[Data items]
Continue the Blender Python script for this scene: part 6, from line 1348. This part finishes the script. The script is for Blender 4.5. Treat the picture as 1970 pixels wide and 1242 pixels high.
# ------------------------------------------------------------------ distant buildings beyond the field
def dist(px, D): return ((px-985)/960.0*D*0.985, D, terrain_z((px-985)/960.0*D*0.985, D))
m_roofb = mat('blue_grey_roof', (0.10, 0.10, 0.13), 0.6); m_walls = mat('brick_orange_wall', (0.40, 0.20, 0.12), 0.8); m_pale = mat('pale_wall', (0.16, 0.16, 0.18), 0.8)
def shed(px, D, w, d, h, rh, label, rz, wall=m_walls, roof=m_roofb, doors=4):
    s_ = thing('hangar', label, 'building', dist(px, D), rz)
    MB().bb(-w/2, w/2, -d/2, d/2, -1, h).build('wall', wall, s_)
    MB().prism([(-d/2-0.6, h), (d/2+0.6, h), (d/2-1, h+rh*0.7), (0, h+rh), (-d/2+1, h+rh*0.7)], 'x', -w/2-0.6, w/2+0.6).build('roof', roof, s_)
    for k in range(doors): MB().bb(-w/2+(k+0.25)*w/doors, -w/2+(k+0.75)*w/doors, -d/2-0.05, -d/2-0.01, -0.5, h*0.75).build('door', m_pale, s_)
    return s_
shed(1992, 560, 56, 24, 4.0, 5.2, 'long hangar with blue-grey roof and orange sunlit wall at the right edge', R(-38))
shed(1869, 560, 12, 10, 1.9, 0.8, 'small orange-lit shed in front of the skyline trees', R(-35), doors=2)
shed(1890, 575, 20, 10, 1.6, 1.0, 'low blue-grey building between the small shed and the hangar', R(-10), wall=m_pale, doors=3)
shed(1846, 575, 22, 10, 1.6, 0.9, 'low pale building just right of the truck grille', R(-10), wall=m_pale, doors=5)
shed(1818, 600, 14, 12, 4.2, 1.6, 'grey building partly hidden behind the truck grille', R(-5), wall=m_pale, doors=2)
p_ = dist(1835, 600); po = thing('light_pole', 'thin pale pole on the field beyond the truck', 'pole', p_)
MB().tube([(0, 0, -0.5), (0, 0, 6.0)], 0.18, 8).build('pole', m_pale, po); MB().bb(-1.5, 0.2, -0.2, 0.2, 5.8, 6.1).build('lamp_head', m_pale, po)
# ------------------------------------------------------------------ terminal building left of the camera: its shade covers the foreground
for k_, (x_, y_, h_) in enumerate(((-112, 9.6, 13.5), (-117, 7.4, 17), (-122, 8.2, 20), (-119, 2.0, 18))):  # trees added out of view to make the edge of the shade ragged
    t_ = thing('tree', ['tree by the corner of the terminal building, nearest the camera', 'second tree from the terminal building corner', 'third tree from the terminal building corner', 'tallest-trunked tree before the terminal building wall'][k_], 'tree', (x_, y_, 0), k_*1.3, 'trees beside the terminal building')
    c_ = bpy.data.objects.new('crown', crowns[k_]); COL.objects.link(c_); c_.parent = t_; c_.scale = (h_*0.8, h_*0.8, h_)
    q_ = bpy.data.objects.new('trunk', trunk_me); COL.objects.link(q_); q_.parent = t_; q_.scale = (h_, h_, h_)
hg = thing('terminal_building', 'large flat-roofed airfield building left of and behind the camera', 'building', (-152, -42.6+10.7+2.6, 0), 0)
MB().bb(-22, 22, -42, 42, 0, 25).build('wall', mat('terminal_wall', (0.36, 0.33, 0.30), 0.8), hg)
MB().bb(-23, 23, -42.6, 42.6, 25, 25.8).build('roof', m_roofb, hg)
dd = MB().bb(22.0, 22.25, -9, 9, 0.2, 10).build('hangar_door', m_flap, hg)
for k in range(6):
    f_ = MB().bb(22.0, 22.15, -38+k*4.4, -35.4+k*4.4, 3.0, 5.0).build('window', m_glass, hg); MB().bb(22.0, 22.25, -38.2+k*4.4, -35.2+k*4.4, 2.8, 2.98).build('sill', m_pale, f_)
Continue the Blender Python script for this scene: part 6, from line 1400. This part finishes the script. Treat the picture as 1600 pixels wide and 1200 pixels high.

Task instructions
Output the listing above without altering a single character.

Response to the exercise
Continue the Blender Python script for this scene: part 6, from line 1348. This part finishes the script. The script is for Blender 4.5. Treat the picture as 1970 pixels wide and 1242 pixels high.
# ------------------------------------------------------------------ distant buildings beyond the field
def dist(px, D): return ((px-985)/960.0*D*0.985, D, terrain_z((px-985)/960.0*D*0.985, D))
m_roofb = mat('blue_grey_roof', (0.10, 0.10, 0.13), 0.6); m_walls = mat('brick_orange_wall', (0.40, 0.20, 0.12), 0.8); m_pale = mat('pale_wall', (0.16, 0.16, 0.18), 0.8)
def shed(px, D, w, d, h, rh, label, rz, wall=m_walls, roof=m_roofb, doors=4):
    s_ = thing('hangar', label, 'building', dist(px, D), rz)
    MB().bb(-w/2, w/2, -d/2, d/2, -1, h).build('wall', wall, s_)
    MB().prism([(-d/2-0.6, h), (d/2+0.6, h), (d/2-1, h+rh*0.7), (0, h+rh), (-d/2+1, h+rh*0.7)], 'x', -w/2-0.6, w/2+0.6).build('roof', roof, s_)
    for k in range(doors): MB().bb(-w/2+(k+0.25)*w/doors, -w/2+(k+0.75)*w/doors, -d/2-0.05, -d/2-0.01, -0.5, h*0.75).build('door', m_pale, s_)
    return s_
shed(1992, 560, 56, 24, 4.0, 5.2, 'long hangar with blue-grey roof and orange sunlit wall at the right edge', R(-38))
shed(1869, 560, 12, 10, 1.9, 0.8, 'small orange-lit shed in front of the skyline trees', R(-35), doors=2)
shed(1890, 575, 20, 10, 1.6, 1.0, 'low blue-grey building between the small shed and the hangar', R(-10), wall=m_pale, doors=3)
shed(1846, 575, 22, 10, 1.6, 0.9, 'low pale building just right of the truck grille', R(-10), wall=m_pale, doors=5)
shed(1818, 600, 14, 12, 4.2, 1.6, 'grey building partly hidden behind the truck grille', R(-5), wall=m_pale, doors=2)
p_ = dist(1835, 600); po = thing('light_pole', 'thin pale pole on the field beyond the truck', 'pole', p_)
MB().tube([(0, 0, -0.5), (0, 0, 6.0)], 0.18, 8).build('pole', m_pale, po); MB().bb(-1.5, 0.2, -0.2, 0.2, 5.8, 6.1).build('lamp_head', m_pale, po)
# ------------------------------------------------------------------ terminal building left of the camera: its shade covers the foreground
for k_, (x_, y_, h_) in enumerate(((-112, 9.6, 13.5), (-117, 7.4, 17), (-122, 8.2, 20), (-119, 2.0, 18))):  # trees added out of view to make the edge of the shade ragged
    t_ = thing('tree', ['tree by the corner of the terminal building, nearest the camera', 'second tree from the terminal building corner', 'third tree from the terminal building corner', 'tallest-trunked tree before the terminal building wall'][k_], 'tree', (x_, y_, 0), k_*1.3, 'trees beside the terminal building')
    c_ = bpy.data.objects.new('crown', crowns[k_]); COL.objects.link(c_); c_.parent = t_; c_.scale = (h_*0.8, h_*0.8, h_)
    q_ = bpy.data.objects.new('trunk', trunk_me); COL.objects.link(q_); q_.parent = t_; q_.scale = (h_, h_, h_)
hg = thing('terminal_building', 'large flat-roofed airfield building left of and behind the camera', 'building', (-152, -42.6+10.7+2.6, 0), 0)
MB().bb(-22, 22, -42, 42, 0, 25).build('wall', mat('terminal_wall', (0.36, 0.33, 0.30), 0.8), hg)
MB().bb(-23, 23, -42.6, 42.6, 25, 25.8).build('roof', m_roofb, hg)
dd = MB().bb(22.0, 22.25, -9, 9, 0.2, 10).build('hangar_door', m_flap, hg)
for k in range(6):
    f_ = MB().bb(22.0, 22.15, -38+k*4.4, -35.4+k*4.4, 3.0, 5.0).build('window', m_glass, hg); MB().bb(22.0, 22.25, -38.2+k*4.4, -35.2+k*4.4, 2.8, 2.98).build('sill', m_pale, f_)
Continue the Blender Python script for this scene: part 6, from line 1400. This part finishes the script. Treat the picture as 1600 pixels wide and 1200 pixels high.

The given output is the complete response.